Cette description de l’appartement de Baudelaire par Banville date d’avant la rencontre de Baudelaire et de Lortic. Les exemplaires “en veau fauve” ne sont hélas pas identifiables puisque Baudelaire, ne possédait pas d’ex-libris. C’est à partir de sa rencontre avec Pierre-Marcellin Lortic que Baudelaire s’approprie, en quelque sorte, quelques rares exemplaires. Il fait alors frapper, par Lortic, son chiffre “C. B.” en queue de leur dos. Théodore de Banville fera de même, pour les exemplaires de ses propres livres en les faisant relier par Lortic.
Banville défendra toujours Les Fleurs du mal et leur auteur, tant par des articles que dans sa correspondance. Il décrit le recueil de Baudelaire comme étant “le plus romantique et le plus moderne de tous les livres de ces temps, le merveilleux livre intitulé Les Fleurs du Mal… où l’on sentira la flamme et le souffle du génie”.
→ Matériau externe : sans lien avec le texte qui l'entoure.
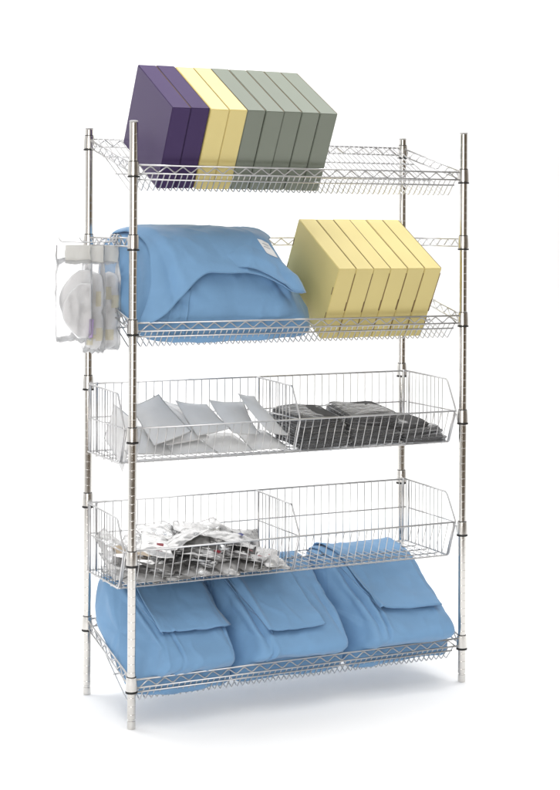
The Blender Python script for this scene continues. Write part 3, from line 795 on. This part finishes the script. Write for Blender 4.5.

Banville et Baudelaire eurent successivement la même maîtresse, Marie Daubrun. Ultime signe de confiance, Baudelaire avait adressé ses manuscrits à Banville quelques jours avant sa tentative de suicide (1846). À la mort de Baudelaire, Banville composera un panégyrique complet de son ami, faisant l’apologie de l’homme et de l’œuvre, protestant contre les attaques dont la réputation du poète avait eu tant à souffrir. Banville dirigera conjointement avec Charles Asselineau, Théophile Gautier et Poulet-Malassis, l’édition posthume des Œuvres complètes de Baudelaire (1868), monument et véritable tombeau qu’avait tant désiré leur ami.